El conflicto, decimos, apenados, sabiéndonos esbirros de él. Añadimos, los palestinos o los judíos, y nos rasgamos las vestiduras en el nombre de un posicionamiento capaz de hacernos parecer progres o conservadores, de izquierdas o de derechas, pacifistas o belicistas, intelectuales orgánicos o meros creadores de contenidos.

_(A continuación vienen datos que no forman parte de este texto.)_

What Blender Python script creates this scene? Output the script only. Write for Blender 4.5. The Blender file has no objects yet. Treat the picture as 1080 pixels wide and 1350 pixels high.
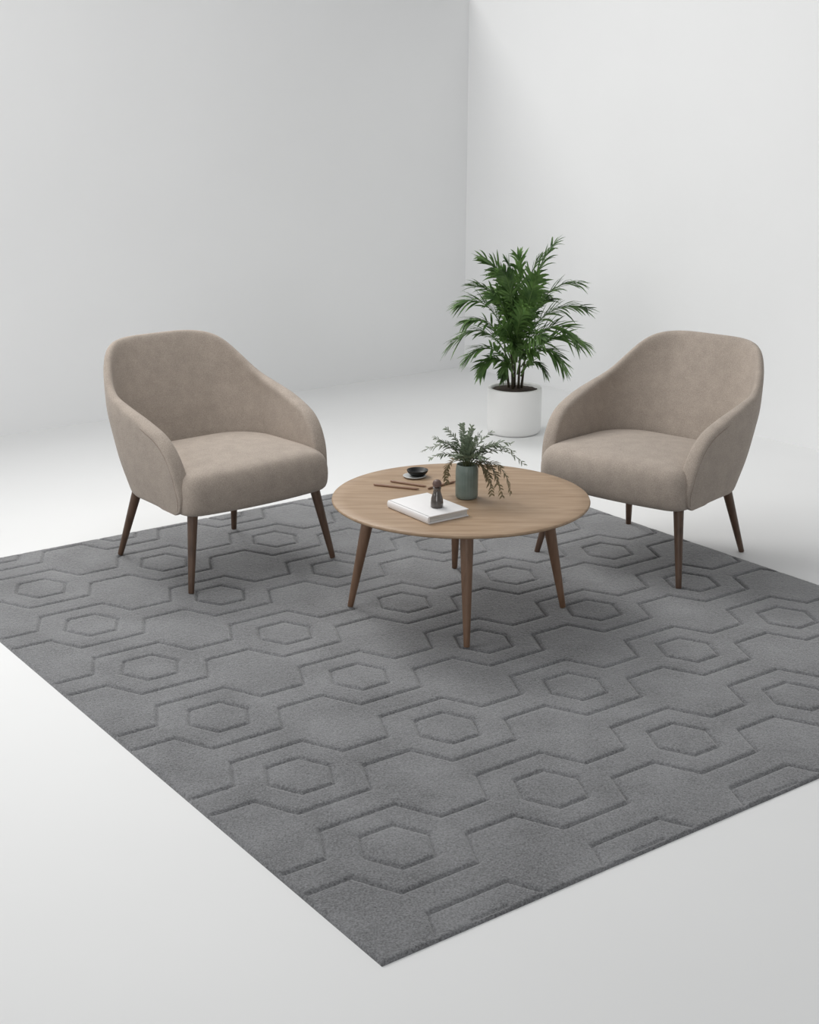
import bpy, math, random
import numpy as np
from mathutils import Vector, Matrix

PI = math.pi
SC = bpy.context.scene
COL = SC.collection
random.seed(7)

# ------------------------------------------------------------------ helpers
def link(name, verts, faces, mat=None, parent=None, smooth=True, mats=None, fmat=None):
    me = bpy.data.meshes.new(name)
    me.from_pydata([tuple(v) for v in verts], [], faces)
    me.update()
    for m in (mats or ([mat] if mat else [])):
        me.materials.append(m)
    if fmat:
        me.polygons.foreach_set('material_index', fmat)
    if smooth:
        me.polygons.foreach_set('use_smooth', [True] * len(me.polygons))
    o = bpy.data.objects.new(name, me)
    COL.objects.link(o)
    if parent:
        o.parent = parent
    return o

def empty(name, loc=(0, 0, 0), rz=0.0):
    o = bpy.data.objects.new(name, None)
    COL.objects.link(o)
    o.location = loc
    o.rotation_euler = (0, 0, rz)
    o.empty_display_size = 0.1
    return o

def tag(o, label=None, cat=None, group=None, kind=None):
    if label: o['label'] = label
    if cat: o['category'] = cat
    if group: o['group'] = group
    if kind: o['kind'] = kind
    return o

def subsurf(o, lv=2):
    m = o.modifiers.new('sub', 'SUBSURF'); m.levels = lv; m.render_levels = lv
    return o

def bevel(o, w, seg=3):
    m = o.modifiers.new('bev', 'BEVEL'); m.width = w; m.segments = seg; m.limit_method = 'ANGLE'
    m.angle_limit = math.radians(40)
    return o

def fix_normals(o):
    import bmesh
    bm = bmesh.new(); bm.from_mesh(o.data)
    bmesh.ops.recalc_face_normals(bm, faces=bm.faces)
    bm.to_mesh(o.data); bm.free()
    return o

def lathe(prof, n=48, c=(0, 0, 0)):
    """closed profile list of (r, z), r=0 makes a pole"""
    V, F, rings = [], [], []
    for r, z in prof:
        if r < 1e-6:
            rings.append([len(V)]); V.append((c[0], c[1], c[2] + z))
        else:
            rings.append(list(range(len(V), len(V) + n)))
            for k in range(n):
                a = 2 * PI * k / n
                V.append((c[0] + r * math.cos(a), c[1] + r * math.sin(a), c[2] + z))
    for A, B in zip(rings, rings[1:]):
        for k in range(n):
            k2 = (k + 1) % n
            if len(A) == 1 and len(B) == 1: continue
            if len(A) == 1: F.append((A[0], B[k2], B[k]))
            elif len(B) == 1: F.append((A[k], A[k2], B[0]))
            else: F.append((A[k], A[k2], B[k2], B[k]))
    return V, F

def tube(pts, rad, n=10, cap=True):
    """tube along pts with radius list"""
    pts = [Vector(p) for p in pts]
    if not hasattr(rad, '__len__'): rad = [rad] * len(pts)
    V, F = [], []
    t = (pts[1] - pts[0]).normalized()
    up = Vector((0, 0, 1)) if abs(t.z) < .9 else Vector((1, 0, 0))
    for i, p in enumerate(pts):
        t = (pts[min(i + 1, len(pts) - 1)] - pts[max(i - 1, 0)]).normalized()
        x = up.cross(t).normalized(); y = t.cross(x)
        for k in range(n):
            a = 2 * PI * k / n
            V.append(p + (x * math.cos(a) + y * math.sin(a)) * rad[i])
    for i in range(len(pts) - 1):
        for k in range(n):
            k2 = (k + 1) % n
            F.append((i * n + k, i * n + k2, (i + 1) * n + k2, (i + 1) * n + k))
    if cap:
        F.append(tuple(range(n))[::-1]); F.append(tuple(range((len(pts) - 1) * n, len(pts) * n)))
    return V, F

def merge(parts):
    V, F = [], []
    for v, f in parts:
        o = len(V); V += [tuple(x) for x in v]; F += [tuple(i + o for i in q) for q in f]
    return V, F

# ------------------------------------------------------------------ materials
def new_mat(name):
    m = bpy.data.materials.new(name); m.use_nodes = True
    nt = m.node_tree; b = nt.nodes['Principled BSDF']
    return m, nt, b

def N(nt, t, **kw):
    n = nt.nodes.new(t)
    for k, v in kw.items():
        if k in n.inputs: n.inputs[k].default_value = v
        else: setattr(n, k, v)
    return n

def ramp(nt, fac, stops):
    r = nt.nodes.new('ShaderNodeValToRGB')
    el = r.color_ramp.elements
    while len(el) < len(stops): el.new(0.5)
    for e, (p, c) in zip(el, stops):
        e.position = p; e.color = (*c, 1)
    nt.links.new(fac, r.inputs['Fac'])
    return r

def mat_plain(name, col, rough=0.6, var=0.04, scale=6, bump=0.0, bscale=200, spec=0.5, **kw):
    m, nt, b = new_mat(name)
    tc = N(nt, 'ShaderNodeTexCoord')
    no = N(nt, 'ShaderNodeTexNoise', Scale=scale, Detail=4.0)
    nt.links.new(tc.outputs['Object'], no.inputs['Vector'])
    lo = tuple(c * (1 - var) for c in col); hi = tuple(min(1, c * (1 + var)) for c in col)
    r = ramp(nt, no.outputs['Fac'], [(0.3, lo), (0.7, hi)])
    nt.links.new(r.outputs['Color'], b.inputs['Base Color'])
    b.inputs['Roughness'].default_value = rough
    b.inputs['Specular IOR Level'].default_value = spec
    for k, v in kw.items(): b.inputs[k.replace('_', ' ')].default_value = v
    if bump:
        n2 = N(nt, 'ShaderNodeTexNoise', Scale=bscale, Detail=3.0)
        nt.links.new(tc.outputs['Object'], n2.inputs['Vector'])
        bp = N(nt, 'ShaderNodeBump', Strength=bump, Distance=0.002)
        nt.links.new(n2.outputs['Fac'], bp.inputs['Height'])
        nt.links.new(bp.outputs['Normal'], b.inputs['Normal'])
    return m

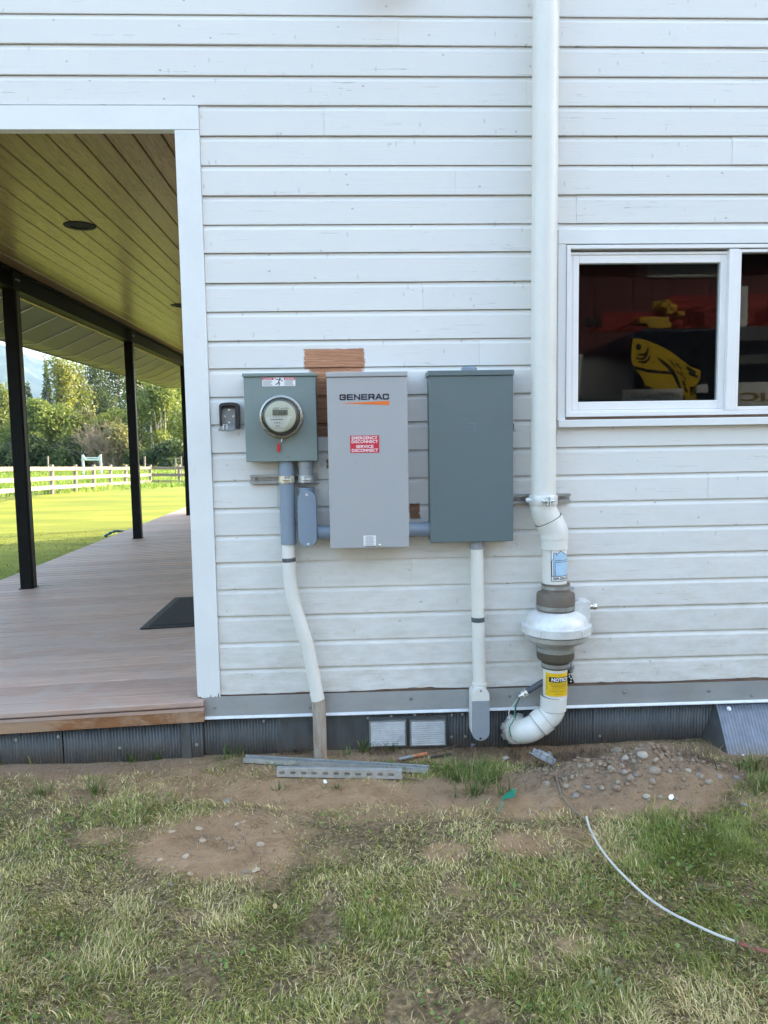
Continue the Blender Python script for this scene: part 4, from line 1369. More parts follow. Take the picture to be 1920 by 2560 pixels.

Todos tenemos algo que decir en esta batalla que ha elegido un frente lejano a los verdaderos instigadores de esa guerra para debatir, para reñir, para influir, para lucirse, para maldecir. Qué sería de nosotros si no existiera este conflicto que tanto entretiene, que tanto contiene, que tanto oculta en la faz real de un mundo, no tan fanático como aparenta, no tan medieval como se supone, para nada teológico, tampoco ontológico. Un conflicto que no guarda otro secreto que el polarizar la humanidad en torno a dos pueblos que sufren y han sufrido más allá de lo que es tolerable, porque no lo es lo que han padecido y padecen los palestinos bajo la bota de un movimiento terrorista como Hamás y frente a la fortaleza militar de Israel. Un estado creado desde lo más profundo de la rabia, la sinrazón y el más elemental derecho de defensa, el que asiste a aquellos que no han recibido jamás una alabanza, que han sido expulsados de todos sus espacios vitales, finalmente gaseados, y, posteriormente, deportados a un avispero sin esperanza de vivir en paz.
Benditos, judíos y palestinos, y malditos todos nosotros.